Another example of an innovative blockchain institution is Tykn, founded in 2018 by Toufic Al-Rjula, a refugee of Syrian descent, born in Kuwait, whose birth certificate and other important documents were destroyed when Kuwait’s civil registries were burnt down during the Gulf War. He had no means of proving his own birth, making him feel as if he had become ‘invisible’. Al-Rjula moved to the Netherlands as an economic migrant in 2011, and when his work permit expired five years later he sought asylum there. It took a further two years for him to receive his positive refugee status determination. His experiences in a Syrian refugee camp allowed him to meet many other ‘invisible’ people, including refugees and displaced people. He realised the magnitude of the problem of people not having official documents, such as birth certificate, passports, academic records or land contracts, and that stateless people did not have access to social services like healthcare, education, employment, and financial means. Instead, they are forced to live on the fringes of society, at risk of becoming victims of exploitation and trafficking.
Al-Rjula’s Tykn aims to ‘support the Self-Sovereign Identity movement, so that no one need ever be “invisible” again’. It is described as ‘the digital identity management system for less bureaucracy and faster aid’. Each Tykn user is provided with an application program and a digital identity wallet, allowing them digital access to services provided by public and private institutions. Tykn has not yet developed ‘Cash Based Assistance, ‘a more efficient and dignified means to deliver assistance, empowers people in need and fosters local economies’, but it intends to do so in the near future. This blockchain technology has been well supported by numerous humanitarian partners, such as the Netherland Red Cross, and in 2018 Tykn won Best ICO Pitch at the Blockchain Innovation Conference and some other prizes, as well.
Blockchain technology is regarded as an innovative technology for the storing of data related to legal contracts, personal records and information. Refugees’ personal data can be stored securely, hidden via complex cryptography that hides their real identities. The potential of this blockchain technology seems to be infinite. It can expand beyond the scope of our analog world, providing huge benefits to refugees, asylum-seekers and other displaced people with identity issues.
While the technology itself seems complicated at a glance, its underlying premise is simple: it establishes trust between independent parties, allowing them to share trusted information without any intermediary organizations.
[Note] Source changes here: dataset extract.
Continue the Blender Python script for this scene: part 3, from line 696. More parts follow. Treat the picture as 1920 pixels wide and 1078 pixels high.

As a new model in companies and humanitarian communities, the blockchain ecosystem needs to be promoted in many ways to support refugees and other NGOs in forming personal identity, facilitating payments, data protection and access to equitable social services and local businesses.
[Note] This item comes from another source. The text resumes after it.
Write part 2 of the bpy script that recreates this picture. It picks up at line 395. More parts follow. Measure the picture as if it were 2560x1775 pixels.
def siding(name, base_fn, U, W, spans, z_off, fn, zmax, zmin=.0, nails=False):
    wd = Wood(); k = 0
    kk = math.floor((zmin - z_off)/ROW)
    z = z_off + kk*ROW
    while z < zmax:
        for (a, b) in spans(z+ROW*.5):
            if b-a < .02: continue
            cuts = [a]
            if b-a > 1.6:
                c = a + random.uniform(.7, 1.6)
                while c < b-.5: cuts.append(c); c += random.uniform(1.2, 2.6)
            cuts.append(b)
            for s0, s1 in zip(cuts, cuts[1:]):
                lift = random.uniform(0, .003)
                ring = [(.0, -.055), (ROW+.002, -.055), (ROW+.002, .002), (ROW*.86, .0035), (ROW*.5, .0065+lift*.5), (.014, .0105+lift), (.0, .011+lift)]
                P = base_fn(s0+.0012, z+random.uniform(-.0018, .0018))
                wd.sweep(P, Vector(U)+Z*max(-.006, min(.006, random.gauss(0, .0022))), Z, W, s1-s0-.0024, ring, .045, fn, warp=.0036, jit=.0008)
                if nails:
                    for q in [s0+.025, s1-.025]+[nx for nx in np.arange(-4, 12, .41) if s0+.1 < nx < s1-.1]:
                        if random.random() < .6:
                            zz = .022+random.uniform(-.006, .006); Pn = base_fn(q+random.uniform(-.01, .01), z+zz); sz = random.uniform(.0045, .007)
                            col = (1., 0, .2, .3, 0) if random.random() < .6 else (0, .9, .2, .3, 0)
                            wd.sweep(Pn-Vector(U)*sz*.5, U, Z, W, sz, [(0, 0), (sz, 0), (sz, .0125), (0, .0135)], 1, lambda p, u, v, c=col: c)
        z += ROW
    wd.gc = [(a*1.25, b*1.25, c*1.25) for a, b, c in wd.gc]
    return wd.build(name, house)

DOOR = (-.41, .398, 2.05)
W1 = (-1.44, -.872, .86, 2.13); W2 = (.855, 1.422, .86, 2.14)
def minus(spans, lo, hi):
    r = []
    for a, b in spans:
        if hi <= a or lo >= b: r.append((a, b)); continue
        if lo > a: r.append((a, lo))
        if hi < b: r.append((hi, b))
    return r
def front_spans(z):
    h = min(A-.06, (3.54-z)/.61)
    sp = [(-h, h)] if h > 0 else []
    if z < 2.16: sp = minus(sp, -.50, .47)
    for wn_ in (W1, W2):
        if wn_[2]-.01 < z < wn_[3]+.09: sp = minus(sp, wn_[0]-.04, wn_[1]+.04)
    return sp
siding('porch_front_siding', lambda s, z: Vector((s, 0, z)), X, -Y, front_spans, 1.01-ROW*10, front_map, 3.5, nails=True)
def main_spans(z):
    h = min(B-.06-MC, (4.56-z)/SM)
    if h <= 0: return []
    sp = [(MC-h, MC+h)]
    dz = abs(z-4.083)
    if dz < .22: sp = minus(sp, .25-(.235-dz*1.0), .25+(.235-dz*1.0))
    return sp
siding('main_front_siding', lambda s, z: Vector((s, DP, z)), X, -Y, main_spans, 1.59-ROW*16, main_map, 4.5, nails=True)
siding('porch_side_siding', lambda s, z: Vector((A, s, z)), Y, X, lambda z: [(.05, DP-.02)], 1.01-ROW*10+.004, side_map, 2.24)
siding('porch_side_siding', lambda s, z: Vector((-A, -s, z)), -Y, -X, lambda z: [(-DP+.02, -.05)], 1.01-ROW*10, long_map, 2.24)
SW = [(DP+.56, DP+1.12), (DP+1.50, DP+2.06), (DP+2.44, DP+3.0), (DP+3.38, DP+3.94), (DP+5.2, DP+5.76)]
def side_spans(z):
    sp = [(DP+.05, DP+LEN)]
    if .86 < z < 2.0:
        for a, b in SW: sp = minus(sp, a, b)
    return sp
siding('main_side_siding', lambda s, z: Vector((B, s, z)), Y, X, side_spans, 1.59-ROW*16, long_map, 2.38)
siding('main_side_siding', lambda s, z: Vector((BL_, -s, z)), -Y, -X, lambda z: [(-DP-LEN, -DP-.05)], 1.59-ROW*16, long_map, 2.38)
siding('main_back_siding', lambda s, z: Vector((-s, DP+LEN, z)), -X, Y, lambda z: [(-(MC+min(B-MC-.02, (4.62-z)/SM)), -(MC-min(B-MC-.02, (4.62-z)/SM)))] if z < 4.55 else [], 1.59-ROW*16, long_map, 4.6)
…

Refugees in Malaysia and digital identity
Malaysia is one of the largest refugee-populated states in Southeast Asia, despite not being a State party to the Refugee Convention. As of April 2020, some 177,800 refugees and asylum-seekers were registered with UNHCR in Malaysia, among whom the majority are from Myanmar and some 46,450 are children below the age of 18. As a Muslim-majority country, Malaysia has beena destination country of choice for a significant Rohingya Muslim diaspora. Without any legal status, however, most Rohingya are not allowed to work legally and do not have access to education and affordable healthcare. They have to rely totally on humanitarian assistance provided by the UN and other sources. As such, they are obliged to live on the margins of society.
In 2017, however, a local NGO called The Rohingya Project, located in Kuala Lumpur, was launched with the ambitious goal of uplifting and empowering stateless refugees in Myanmar by providing them with digital identities and financial inclusion.
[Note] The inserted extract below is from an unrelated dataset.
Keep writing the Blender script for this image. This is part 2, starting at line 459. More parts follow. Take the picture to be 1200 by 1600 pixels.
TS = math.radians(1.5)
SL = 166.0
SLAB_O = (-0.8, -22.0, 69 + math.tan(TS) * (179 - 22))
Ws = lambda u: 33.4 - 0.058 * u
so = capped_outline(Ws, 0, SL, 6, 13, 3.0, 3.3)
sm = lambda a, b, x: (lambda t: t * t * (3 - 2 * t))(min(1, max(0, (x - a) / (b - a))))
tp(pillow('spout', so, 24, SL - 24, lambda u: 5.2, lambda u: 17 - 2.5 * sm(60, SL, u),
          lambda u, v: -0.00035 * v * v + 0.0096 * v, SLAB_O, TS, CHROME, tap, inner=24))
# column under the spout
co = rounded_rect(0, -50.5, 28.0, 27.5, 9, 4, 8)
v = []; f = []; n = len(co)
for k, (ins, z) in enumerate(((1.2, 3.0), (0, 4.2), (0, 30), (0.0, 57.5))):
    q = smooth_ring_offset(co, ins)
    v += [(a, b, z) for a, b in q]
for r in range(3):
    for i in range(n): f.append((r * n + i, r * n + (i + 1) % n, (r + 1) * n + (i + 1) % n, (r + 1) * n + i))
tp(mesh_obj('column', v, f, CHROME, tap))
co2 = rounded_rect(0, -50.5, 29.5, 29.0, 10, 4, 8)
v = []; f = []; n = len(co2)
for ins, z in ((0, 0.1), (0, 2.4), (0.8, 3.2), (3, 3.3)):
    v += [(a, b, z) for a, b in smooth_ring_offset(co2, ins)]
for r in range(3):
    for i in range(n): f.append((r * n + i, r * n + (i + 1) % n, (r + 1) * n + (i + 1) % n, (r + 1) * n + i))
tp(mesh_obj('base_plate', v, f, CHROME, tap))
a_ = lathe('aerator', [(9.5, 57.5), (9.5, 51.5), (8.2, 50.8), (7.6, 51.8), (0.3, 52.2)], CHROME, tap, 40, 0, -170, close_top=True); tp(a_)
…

The founder of this blockchain-based organization is Muhammad Noor, an important Rohingya activist with a rich background in computer science, who has also been actively involved with UNHCR, the International Red Cross, the International Organization for Migration as well as several embassies. He has published two books, entitled The Exodus – A True Story from a Child of Forgotten People and Born to Struggle: The Child of Rohingya Refugees and His Inspiring Journey. Noor’s new work, the Rohingya Project, seeks to respond to the challenges of stateless Rohingya by enabling them ‘to own their personal identity online and offline’, to promote the enjoyment of a viable economic and social life. This project can also benefit Rohingya children and subsequent generations, who would otherwise remain stateless and ‘invisible’ as a result of not having their births registered because of their parents’ lack of legal identity.
With their legal identity digitally registered, Rohingya refugees have ample opportunity to learn, equip and empower themselves, using ‘a community Crypto token’ called ‘R-Coin’, which they can receive for community service with the support of UNHCR and other social agents across Malaysia. This blockchain-based project received the Malaysian National Fundamental Recognition Award, under the Sustainability Project category, in January 2020. This technology aims to function as a social incentive device and increase the social volunteering spirit among Rohingya and other refugees.
Thanks to this blockchain technology, Rohingya people, both young and old, have access to their own identities and social inclusion.
Advances in communication and technology have already been deployed to create new opportunities for refugees, especially in terms of livelihoods and businesses (see, for example, the Fab Lab in Za’atari Camp in Jordan). The next frontier is the deployment of blockchain technology to assist millions of refugees and stateless people, allowing them to launch businesses and engage in entrepreneurship, as well as access all the benefits that come from having secure digital identities. In this regard, States, international organizations, NGOs and other organizations should also be encouraged to take action to support digital identification for the benefit of stateless people, and to facilitate their status as full and active members of modern society.